Elements which frame a piece of text is referred to as paratext (LeJeune, 1975, p.45). It has the ability to make information more easy to digest by having an organised structure to the financial statements. It also successfully gives more weighting to non-accounting information which gives a focus on intellectual capital. The elements which make up the framework of the paratext consist of the physical format, names, titles, epigraphs and intertitles. If we take a look at Ted Baker's 2005 annual report, the front page had a prize-winning dog show which stated ‘Ted's Best in Show' which created an illusion which heightened their success. Another example is the tobacco company Gallaher which used high resolution and high-gloss paper which created a sense of luxury and quality.

As Lev (2001) and Wyatt (2008) suggested the accounting deficiency with regards to intellectual capital had led stakeholders to search beyond the accounts and other regulatory disclosures for information. Other disciples such as psychology and marketing have looked into the benefits of using visual imagery, narrative techniques and wider paratext yet accounting seems to be far behind. It is no secret than we are subliminally tricked as consumers and readers of annual reports to think a certain way.

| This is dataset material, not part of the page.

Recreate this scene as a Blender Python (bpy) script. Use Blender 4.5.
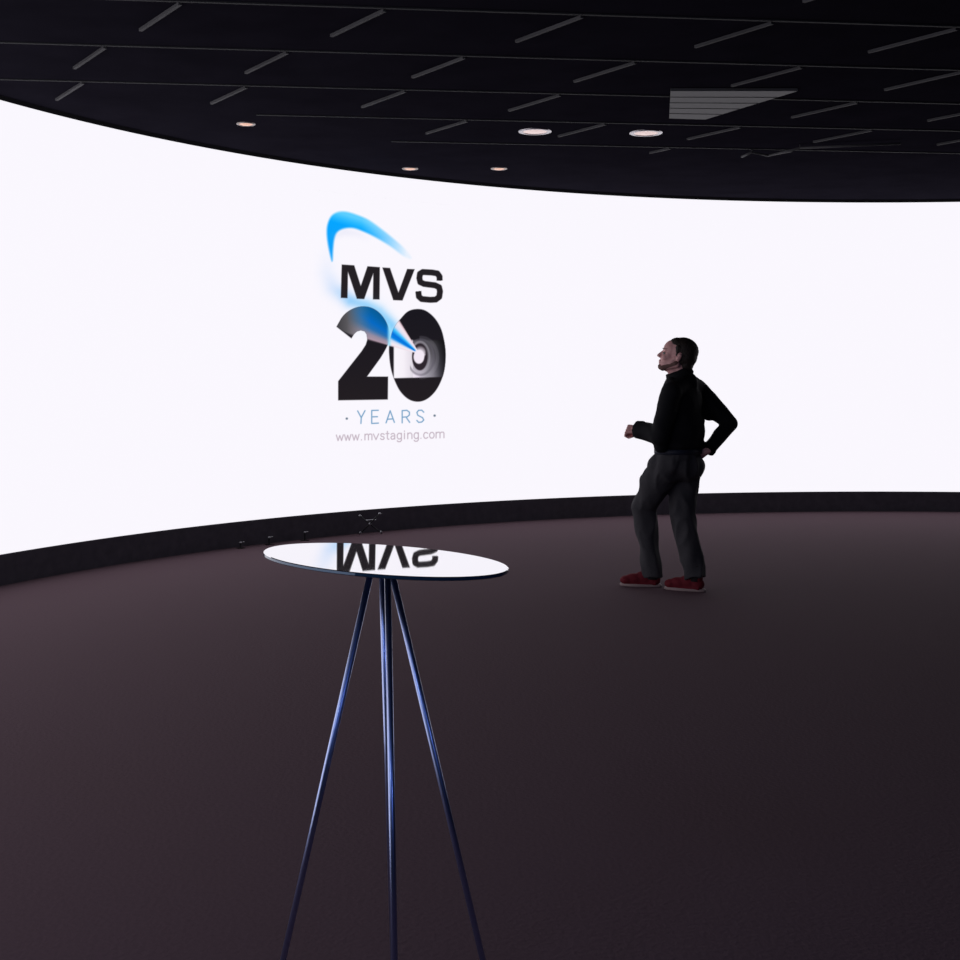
import bpy, bmesh, math, random
import numpy as np
from mathutils import Vector, Matrix, noise
random.seed(4)
for o in list(bpy.data.objects): bpy.data.objects.remove(o)
C = bpy.context.scene
PI = math.pi

# ---------------------------------------------------------------- camera
F = 1278.0; CAMZ = 1.45; HOR = 381.4
cd = bpy.data.cameras.new('camera'); cam = bpy.data.objects.new('camera', cd); C.collection.objects.link(cam)
cam.location = (0, 0, CAMZ); cam.rotation_euler = (PI/2, 0, 0)
cd.sensor_width = 36; cd.lens = F/960*36; cd.shift_y = -(480-HOR)/960
cd.clip_start = .05; cd.clip_end = 100
C.camera = cam
# ---------------------------------------------------------------- world, exposure
w = bpy.data.worlds.new('world'); C.world = w; w.use_nodes = True
w.node_tree.nodes['Background'].inputs[0].default_value = (.55, .46, .45, 1)
w.node_tree.nodes['Background'].inputs[1].default_value = .03
C.view_settings.view_transform = 'Standard'; C.view_settings.look = 'None'
C.view_settings.exposure = 0; C.view_settings.gamma = 1; C.view_settings.use_curve_mapping = False
# unseen blue fill lamps added behind the camera to brighten the table legs
for (x, y, z, e, col) in ((2.2, -1.6, 3.2, 12, (.25, .4, 1)), (-1.9, -.4, 2.9, 10, (.45, .6, 1))):
    ld = bpy.data.lights.new('added_blue_fill', 'AREA'); ld.energy = e; ld.color = col; ld.size = .5
    lo = bpy.data.objects.new('added_blue_fill', ld); C.collection.objects.link(lo)
    lo.location = (x, y, z); lo.rotation_euler = (Vector((-.2, 2.6, .9))-Vector((x, y, z))).to_track_quat('-Z', 'Y').to_euler()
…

Visual imagery is used subtly and is effective which triggers memories, for example if we see the colour black we usually assign the connotations of darkness, emptiness and gloominess rather than positives. On the other hand, when we see lighter colours such as yellow and white, we think purity, happiness and forward-looking. Never the less this is a subjective area which therefore is different from person to person, therefore it is difficult to measure how this affects the quality of information communicated.